Three works most directly excited the zeal of the Academy: the General and Natural History of the Indies, written by Captain Gonzalo Fernandez de Oviedo y Valdés, the first chronicler of America; the History of the Indies by Don Fray Bartolomé de las Casas; and the History of New Spain, by Fray Bernardino de Sahagun. It was truly difficult to decide which of these productions should be published first, especially regarding the histories by Oviedo and Las Casas. The importance of both works, even though directed toward different ends, and the trust their authors deserved—who spent the greater part of their lives in those regions, exercising no small influence on public affairs—rightfully caused the Academy to hesitate. Ultimately, it inclined toward heading the Collection of Historians of the Indies with the General and Natural [History] of Gonzalo Fernandez de Oviedo, attending mainly to chronological order, among other powerful reasons. However, work on the History of the Indies by the Bishop of Ciudad-Real de Chiapa was not abandoned.

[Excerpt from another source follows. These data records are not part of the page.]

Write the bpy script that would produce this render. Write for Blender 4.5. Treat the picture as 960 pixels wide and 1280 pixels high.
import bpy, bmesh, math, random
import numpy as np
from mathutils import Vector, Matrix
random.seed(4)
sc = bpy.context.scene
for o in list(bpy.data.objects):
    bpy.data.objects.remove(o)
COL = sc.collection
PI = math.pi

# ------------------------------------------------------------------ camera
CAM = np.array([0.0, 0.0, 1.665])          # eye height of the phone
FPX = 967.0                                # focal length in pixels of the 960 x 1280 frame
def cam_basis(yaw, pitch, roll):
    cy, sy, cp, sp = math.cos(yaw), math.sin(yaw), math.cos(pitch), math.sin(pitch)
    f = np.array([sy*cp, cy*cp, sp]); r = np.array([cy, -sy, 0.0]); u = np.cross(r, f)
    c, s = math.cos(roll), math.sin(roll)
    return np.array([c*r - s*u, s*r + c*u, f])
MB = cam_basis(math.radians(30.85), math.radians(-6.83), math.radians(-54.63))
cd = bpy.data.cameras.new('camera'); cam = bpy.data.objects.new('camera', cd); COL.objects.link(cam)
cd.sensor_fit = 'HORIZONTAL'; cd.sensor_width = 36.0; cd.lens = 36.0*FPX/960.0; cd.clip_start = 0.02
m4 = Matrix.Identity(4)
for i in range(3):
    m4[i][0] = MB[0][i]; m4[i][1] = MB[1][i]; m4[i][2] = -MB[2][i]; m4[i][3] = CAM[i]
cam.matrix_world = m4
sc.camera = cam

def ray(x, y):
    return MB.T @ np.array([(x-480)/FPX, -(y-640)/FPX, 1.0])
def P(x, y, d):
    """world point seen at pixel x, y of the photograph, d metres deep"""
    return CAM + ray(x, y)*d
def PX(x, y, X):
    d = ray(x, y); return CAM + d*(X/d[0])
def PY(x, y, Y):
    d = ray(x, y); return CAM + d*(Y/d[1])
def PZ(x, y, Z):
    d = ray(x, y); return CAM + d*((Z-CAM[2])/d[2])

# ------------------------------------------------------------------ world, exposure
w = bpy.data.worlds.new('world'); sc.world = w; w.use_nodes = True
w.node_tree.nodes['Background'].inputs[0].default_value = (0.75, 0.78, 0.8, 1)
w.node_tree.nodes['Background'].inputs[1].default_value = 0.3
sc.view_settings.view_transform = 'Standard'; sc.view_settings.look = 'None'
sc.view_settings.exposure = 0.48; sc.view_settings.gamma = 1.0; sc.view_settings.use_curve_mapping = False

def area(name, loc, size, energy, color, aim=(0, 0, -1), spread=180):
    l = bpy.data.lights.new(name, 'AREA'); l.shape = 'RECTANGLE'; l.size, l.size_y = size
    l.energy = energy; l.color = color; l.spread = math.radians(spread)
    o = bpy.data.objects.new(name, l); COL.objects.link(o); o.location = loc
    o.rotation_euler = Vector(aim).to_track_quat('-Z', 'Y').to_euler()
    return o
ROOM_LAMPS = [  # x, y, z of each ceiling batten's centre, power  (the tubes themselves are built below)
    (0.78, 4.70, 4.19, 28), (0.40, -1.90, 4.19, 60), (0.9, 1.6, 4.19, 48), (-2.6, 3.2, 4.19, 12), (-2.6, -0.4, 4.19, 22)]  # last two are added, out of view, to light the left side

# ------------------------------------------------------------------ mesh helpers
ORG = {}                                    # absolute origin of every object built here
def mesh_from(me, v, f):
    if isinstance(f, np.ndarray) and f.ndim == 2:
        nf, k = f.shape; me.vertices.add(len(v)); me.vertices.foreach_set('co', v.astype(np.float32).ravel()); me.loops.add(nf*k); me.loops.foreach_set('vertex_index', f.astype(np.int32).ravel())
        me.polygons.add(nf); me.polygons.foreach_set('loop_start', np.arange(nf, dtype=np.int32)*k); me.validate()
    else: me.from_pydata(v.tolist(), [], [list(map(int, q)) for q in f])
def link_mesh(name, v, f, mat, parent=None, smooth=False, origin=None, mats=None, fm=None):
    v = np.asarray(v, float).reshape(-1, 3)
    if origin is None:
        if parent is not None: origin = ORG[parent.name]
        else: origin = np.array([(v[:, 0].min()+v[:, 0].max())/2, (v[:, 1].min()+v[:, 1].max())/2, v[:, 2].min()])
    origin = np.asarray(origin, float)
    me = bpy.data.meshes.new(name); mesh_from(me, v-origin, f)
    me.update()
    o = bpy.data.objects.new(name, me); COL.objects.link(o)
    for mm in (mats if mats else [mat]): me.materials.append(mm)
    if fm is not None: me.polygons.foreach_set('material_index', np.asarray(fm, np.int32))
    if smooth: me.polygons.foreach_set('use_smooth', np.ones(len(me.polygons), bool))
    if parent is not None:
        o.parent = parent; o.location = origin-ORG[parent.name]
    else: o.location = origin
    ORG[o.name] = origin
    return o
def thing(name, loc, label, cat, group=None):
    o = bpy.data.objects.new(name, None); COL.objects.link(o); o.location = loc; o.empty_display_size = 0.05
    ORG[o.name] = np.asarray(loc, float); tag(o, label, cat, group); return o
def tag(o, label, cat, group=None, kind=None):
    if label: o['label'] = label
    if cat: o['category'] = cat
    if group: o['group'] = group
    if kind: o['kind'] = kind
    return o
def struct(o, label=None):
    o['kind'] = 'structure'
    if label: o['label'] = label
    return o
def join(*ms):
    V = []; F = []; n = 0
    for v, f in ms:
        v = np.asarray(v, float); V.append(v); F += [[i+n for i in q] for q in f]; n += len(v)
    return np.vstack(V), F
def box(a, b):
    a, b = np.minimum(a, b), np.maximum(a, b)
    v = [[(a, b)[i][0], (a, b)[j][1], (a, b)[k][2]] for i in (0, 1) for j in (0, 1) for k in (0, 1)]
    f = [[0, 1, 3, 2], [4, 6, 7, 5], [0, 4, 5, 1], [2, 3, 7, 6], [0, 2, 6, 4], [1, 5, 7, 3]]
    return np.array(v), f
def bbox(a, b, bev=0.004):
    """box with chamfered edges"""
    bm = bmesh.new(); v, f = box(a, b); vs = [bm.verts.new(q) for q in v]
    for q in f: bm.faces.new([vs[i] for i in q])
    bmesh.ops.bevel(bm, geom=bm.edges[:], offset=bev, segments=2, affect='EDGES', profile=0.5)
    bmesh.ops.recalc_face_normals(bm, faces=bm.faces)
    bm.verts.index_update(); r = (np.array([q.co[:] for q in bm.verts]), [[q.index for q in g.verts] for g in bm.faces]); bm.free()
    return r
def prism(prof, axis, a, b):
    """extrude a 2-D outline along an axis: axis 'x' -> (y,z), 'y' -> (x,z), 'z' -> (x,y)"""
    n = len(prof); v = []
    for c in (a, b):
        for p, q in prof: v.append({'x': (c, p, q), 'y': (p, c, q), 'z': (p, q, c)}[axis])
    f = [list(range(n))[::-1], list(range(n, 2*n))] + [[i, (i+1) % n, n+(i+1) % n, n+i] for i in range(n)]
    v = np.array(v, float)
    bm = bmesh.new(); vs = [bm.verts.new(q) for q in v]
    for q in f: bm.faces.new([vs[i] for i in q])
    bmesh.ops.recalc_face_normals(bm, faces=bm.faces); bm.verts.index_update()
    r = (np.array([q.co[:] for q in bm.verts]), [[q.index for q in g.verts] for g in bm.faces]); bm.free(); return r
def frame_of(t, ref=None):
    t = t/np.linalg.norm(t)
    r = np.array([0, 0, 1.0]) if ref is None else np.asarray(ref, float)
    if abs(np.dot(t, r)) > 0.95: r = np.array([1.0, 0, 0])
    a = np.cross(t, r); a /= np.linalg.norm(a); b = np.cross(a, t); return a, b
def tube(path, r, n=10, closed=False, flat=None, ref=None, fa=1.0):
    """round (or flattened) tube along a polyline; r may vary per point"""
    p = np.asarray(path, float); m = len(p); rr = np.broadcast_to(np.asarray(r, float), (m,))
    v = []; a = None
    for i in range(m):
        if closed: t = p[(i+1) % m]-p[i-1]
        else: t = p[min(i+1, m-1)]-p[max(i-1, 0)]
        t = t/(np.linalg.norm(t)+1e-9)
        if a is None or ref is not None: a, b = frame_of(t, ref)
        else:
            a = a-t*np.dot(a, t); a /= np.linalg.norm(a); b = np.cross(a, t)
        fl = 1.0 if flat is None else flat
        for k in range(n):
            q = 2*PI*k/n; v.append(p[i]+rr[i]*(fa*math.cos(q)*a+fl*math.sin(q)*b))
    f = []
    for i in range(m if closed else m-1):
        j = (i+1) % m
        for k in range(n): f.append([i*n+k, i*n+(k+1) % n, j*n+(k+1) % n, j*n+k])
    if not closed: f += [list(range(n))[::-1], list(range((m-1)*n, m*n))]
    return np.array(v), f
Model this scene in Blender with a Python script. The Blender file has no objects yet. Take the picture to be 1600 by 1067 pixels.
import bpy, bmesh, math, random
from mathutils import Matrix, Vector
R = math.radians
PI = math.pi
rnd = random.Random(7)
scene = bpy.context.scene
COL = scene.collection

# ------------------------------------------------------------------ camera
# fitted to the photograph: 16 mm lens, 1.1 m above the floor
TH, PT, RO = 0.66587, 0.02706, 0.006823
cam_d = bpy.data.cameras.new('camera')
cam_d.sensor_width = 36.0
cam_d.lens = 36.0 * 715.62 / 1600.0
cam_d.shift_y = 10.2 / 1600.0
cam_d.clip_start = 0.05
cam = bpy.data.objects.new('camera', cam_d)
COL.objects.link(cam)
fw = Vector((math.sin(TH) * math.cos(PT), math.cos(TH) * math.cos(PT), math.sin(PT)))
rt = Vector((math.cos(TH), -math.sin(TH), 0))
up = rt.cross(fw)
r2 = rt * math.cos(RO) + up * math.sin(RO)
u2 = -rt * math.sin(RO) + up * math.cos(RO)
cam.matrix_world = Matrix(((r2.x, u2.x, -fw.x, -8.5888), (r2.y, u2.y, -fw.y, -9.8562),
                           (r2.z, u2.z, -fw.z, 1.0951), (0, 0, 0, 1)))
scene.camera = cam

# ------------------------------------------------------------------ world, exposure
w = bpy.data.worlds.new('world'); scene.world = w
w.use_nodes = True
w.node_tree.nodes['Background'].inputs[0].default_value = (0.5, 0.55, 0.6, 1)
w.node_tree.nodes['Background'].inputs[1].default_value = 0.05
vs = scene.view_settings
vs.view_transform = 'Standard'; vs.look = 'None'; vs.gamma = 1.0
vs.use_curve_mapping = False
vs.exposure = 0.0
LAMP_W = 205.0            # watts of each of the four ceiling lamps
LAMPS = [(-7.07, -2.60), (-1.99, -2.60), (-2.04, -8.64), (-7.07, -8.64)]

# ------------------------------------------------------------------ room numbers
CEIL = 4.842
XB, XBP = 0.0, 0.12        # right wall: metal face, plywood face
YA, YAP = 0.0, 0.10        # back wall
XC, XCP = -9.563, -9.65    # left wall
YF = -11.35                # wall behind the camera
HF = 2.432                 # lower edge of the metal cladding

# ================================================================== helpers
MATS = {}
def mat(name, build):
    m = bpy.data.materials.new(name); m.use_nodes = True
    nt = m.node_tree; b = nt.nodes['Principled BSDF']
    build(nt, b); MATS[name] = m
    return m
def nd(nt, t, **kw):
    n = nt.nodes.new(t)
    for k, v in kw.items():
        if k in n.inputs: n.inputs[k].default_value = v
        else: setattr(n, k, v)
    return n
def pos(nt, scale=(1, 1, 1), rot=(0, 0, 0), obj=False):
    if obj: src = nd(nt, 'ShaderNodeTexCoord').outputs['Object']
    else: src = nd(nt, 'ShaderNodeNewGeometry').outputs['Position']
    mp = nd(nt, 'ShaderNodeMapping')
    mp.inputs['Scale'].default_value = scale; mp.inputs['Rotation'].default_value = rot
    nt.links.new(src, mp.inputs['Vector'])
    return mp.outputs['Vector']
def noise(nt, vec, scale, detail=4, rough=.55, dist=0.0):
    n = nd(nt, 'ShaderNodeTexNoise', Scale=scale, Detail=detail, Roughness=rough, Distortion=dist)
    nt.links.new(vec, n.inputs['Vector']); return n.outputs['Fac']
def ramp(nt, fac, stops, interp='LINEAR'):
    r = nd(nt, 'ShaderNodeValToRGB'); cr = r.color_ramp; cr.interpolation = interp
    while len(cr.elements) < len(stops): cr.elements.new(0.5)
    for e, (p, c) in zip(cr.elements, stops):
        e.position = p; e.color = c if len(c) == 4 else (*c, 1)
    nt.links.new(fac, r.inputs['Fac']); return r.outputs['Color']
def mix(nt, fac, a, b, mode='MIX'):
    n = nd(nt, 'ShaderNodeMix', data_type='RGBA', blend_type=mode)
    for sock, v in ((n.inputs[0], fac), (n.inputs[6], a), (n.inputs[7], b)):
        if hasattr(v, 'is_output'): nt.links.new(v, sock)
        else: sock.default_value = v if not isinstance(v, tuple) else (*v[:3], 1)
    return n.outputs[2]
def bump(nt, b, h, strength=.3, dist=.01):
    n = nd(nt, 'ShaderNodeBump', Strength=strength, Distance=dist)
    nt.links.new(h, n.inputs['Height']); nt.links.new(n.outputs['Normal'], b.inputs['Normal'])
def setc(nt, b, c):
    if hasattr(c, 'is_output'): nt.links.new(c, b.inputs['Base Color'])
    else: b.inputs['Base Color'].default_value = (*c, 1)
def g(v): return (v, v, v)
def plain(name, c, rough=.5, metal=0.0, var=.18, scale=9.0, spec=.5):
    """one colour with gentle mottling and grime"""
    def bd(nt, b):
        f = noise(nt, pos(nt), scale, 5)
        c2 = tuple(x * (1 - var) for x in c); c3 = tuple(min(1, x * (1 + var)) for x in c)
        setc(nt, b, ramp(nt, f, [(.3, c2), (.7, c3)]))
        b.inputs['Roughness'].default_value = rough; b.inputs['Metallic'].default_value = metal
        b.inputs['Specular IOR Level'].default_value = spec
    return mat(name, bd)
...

Nor were the difficulties presented by the acquisition of Oviedo’s manuscripts of little weight. His General History was divided into fifty books, the first nineteen of which, although published by the author in 1535 1, had subsequently received great additions and amendments at his hands. It was an undertaking all but
1 In the first edition of the first part of the General History of the Indies, a portion (and not the whole, as has generally been believed) of the book of the Shipwrecks Naufragios was also included, which was the last of the fifty that Oviedo left written. As will be noted in its place, Book XX, the first of the second part, was also printed in 1557; it is the only one of this [part] and the third that has seen the light of day.